Why It’s Important: The human element is often overlooked when we talk about systems, but it is always so crucial. – The only reason we have systems is to serve people!

What Else to Know:

  • It is difficult for people to deviate from their normal patterns of behavior.
  • It can also be difficult for people to overcome their pre-conceived ideas, even when others provide information to the contrary.
  • Extreme examples: Pilots have crashed airplanes because they believed a faulty instrument reading. They have also crashed airplanes because they refused to believe an instrument reading.  – The human element can make or break an emergency.


Part 121 – GPS Navigation

From a Dispatcher’s report:  I received a SATCOM call from the Captain, who informed me they were having issues with the left GPS, and it wasn’t functioning properly.
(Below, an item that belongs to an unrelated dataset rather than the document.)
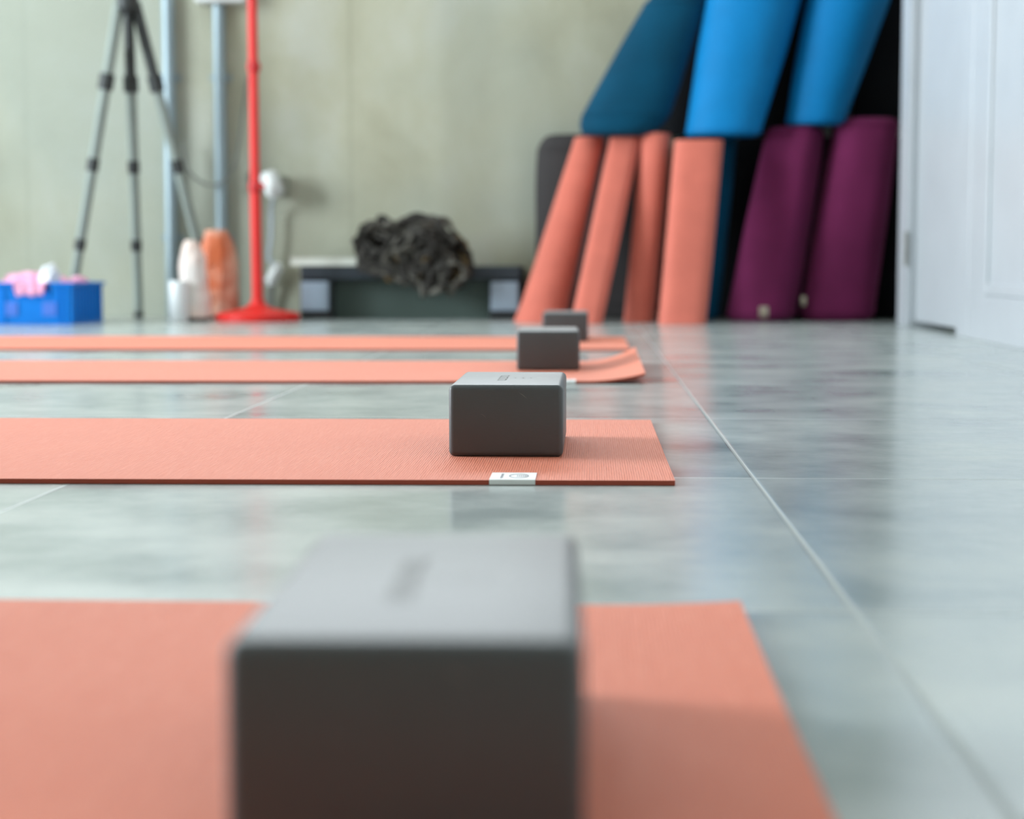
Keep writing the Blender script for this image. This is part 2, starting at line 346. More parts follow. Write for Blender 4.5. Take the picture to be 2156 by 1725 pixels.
# panelled closet door nearer the camera: stiles, rails, recessed panel and a bead
d = bpy.data.objects.new('door_2', None); C.objects.link(d); d.location = (XR, 4.56, 0); d['kind'] = 'structure'
P0, P1, PZ0, PZ1 = 3.55, 4.37, .115, 2.0
bm = bmesh.new()
box(bm, (XR, P1, .0), (XR + .05, 4.555, 2.145)); box(bm, (XR, 2.4, 0), (XR + .05, P0, 2.145)); box(bm, (XR, P0, 0), (XR + .05, P1, PZ0)); box(bm, (XR, P0, PZ1), (XR + .05, P1, 2.145))
obj('door_frame', bm, 'white', d, smooth=False, origin=(XR, 4.56, 0), bev=.002)
obj('door_panel', boxbm((XR + .005, P0, PZ0), (XR + .04, P1, PZ1)), 'white', d, smooth=False, origin=(XR, 4.56, 0))
bm = bmesh.new(); w = .03
for a, b in (((P1 - w, PZ0), (P1, PZ1)), ((P0, PZ0), (P0 + w, PZ1)), ((P0 + w, PZ0), (P1 - w, PZ0 + w)), ((P0 + w, PZ1 - w), (P1 - w, PZ1))):
    box(bm, (XR - .003, a[0], a[1]), (XR + .02, b[0], b[1]))
obj('panel_bead', bm, 'white', d, smooth=False, origin=(XR, 4.56, 0), bev=.005)

# ------------------------------------------------------------------ floor mats
TH = .0045
def floor_mat(label, nr, fr, nl, fl, lift=None):
    """coral mat from its four floor corners: near/far right, near/far left; lift(u,v)->z with u=1 at the right end, v=1 at the far edge"""
    org = Vector((nr.x - .9, (nr.y + fr.y) / 2, 0))
    t = thing('yoga_mat', label, 'yoga mat', org, 'coral yoga mats unrolled across the floor')
    NU, NV = 150, 24
    def P(u, v):
        p = (nl.lerp(nr, u)).lerp(fl.lerp(fr, u), v); z = lift(u, v) if lift else 0
        return Vector((p.x, p.y, z)) - org
    bm = bmesh.new()
    top = [[None] * (NV + 1) for _ in range(NU + 1)]; bot = [[None] * (NV + 1) for _ in range(NU + 1)]
    us = [1 - (1 - i / NU) ** 1.6 for i in range(NU + 1)]
    for i in range(NU + 1):
        for j in range(NV + 1):
            p = P(us[i], j / NV); bot[i][j] = bm.verts.new(p + Vector((0, 0, .0003))); top[i][j] = bm.verts.new(p + Vector((0, 0, TH)))
    def q(a, b, c, dd, mi):
        f = bm.faces.new((a, b, c, dd)); f.material_index = mi
    for i in range(NU):
        for j in range(NV):
            q(top[i][j], top[i + 1][j], top[i + 1][j + 1], top[i][j + 1], 0); q(bot[i][j], bot[i][j + 1], bot[i + 1][j + 1], bot[i + 1][j], 1)
        q(bot[i][0], bot[i + 1][0], top[i + 1][0], top[i][0], 1); q(top[i][NV], top[i + 1][NV], bot[i + 1][NV], bot[i][NV], 1)
    for j in range(NV):
        q(bot[NU][j], bot[NU][j + 1], top[NU][j + 1], top[NU][j], 1); q(top[0][j], top[0][j + 1], bot[0][j + 1], bot[0][j], 1)
    o = obj('mat_sheet', bm, ['rubber', 'rubber_edge'], t, auto=.6)
    return t, org
def left_of(nr, slope, L=1.78): return Vector((nr.x - L, nr.y - L * slope, 0))
def V3(x, y): return Vector((x, y, 0))

n, f = V3(.083, .316), V3(.0815, .938)
m1, _ = floor_mat('nearest coral yoga mat, blurred, under the big foreground block', n, f, V3(-1.70, .305), V3(-1.70, .940),
          lambda u, v: .003 * max(0, (u - .955) / .045) ** 2 * max(0, (v - .6) / .4) ** 1.5)
n, f = V3(.0725, 1.490), on_z(1370, 884, TH); f.z = 0
m2, o2 = floor_mat('sharply focused ribbed coral yoga mat with white label on near edge', n, f, V3(-1.71, 1.452), V3(-1.71, 2.055))
def curl(u, v):
    s = max(0, (u - .945) / .055); return (.013 + .014 * v) * s ** 2
n, f = V3(.086, 2.775), V3(.084, 3.36)
m3, o3 = floor_mat('coral yoga mat with its right end curled up off the floor', n, f, V3(-1.69, 2.72), V3(-1.69, 3.31), curl)
n, f = V3(.085, 3.84), V3(.085, 4.50)
m4, _ = floor_mat('farthest flat coral yoga mat, nearest the back wall', n, f, V3(-1.69, 3.78), V3(-1.69, 4.47))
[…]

The aircraft kept going into DME DME Mode, and his Actual Navigation Performance (ANP) value was going up and was currently at 15 miles. [I] explained to them that the area they were in was a known GPS Jamming area (Bulgaria/Romania/Serbia). The Captain did not believe this was the case and continued his explanation…why he thought it wasn’t jamming and it was, indeed, the GPS unit going out, even though I told him that this same flight a week ago had GPS jamming happen in the same area. I got aircraft [Technicians] involved, and they stated they couldn’t find anything wrong with the GPS. After hearing this, the Captain still wasn’t convinced that it was GPS jamming and kept insisting it was a faulty GPS unit. He then proceeded to say he couldn’t [fly] the Atlantic crossing with an ANP value of 15 and one GPS unit down. I assured him he could, as I was reading from the circle of entry chart. I told him all that is needed since he was on a random route was VHF, VOR, DME, ADF, and Mode C. He didn’t believe me and instructed me to do my research and get back to him before he started the crossing, which was over 2 hours away. He was adamant that if I couldn’t provide him with sufficient information on why he can still do the crossing, he was going to divert.… At this point my relief stepped in, and I briefed him on the situation. He said he would research it.

The crew refused to listen to Dispatch and did not believe Dispatch that they were in a known area for GPS jamming. Train crews to know the signs of GPS jamming and the areas where it happens frequently.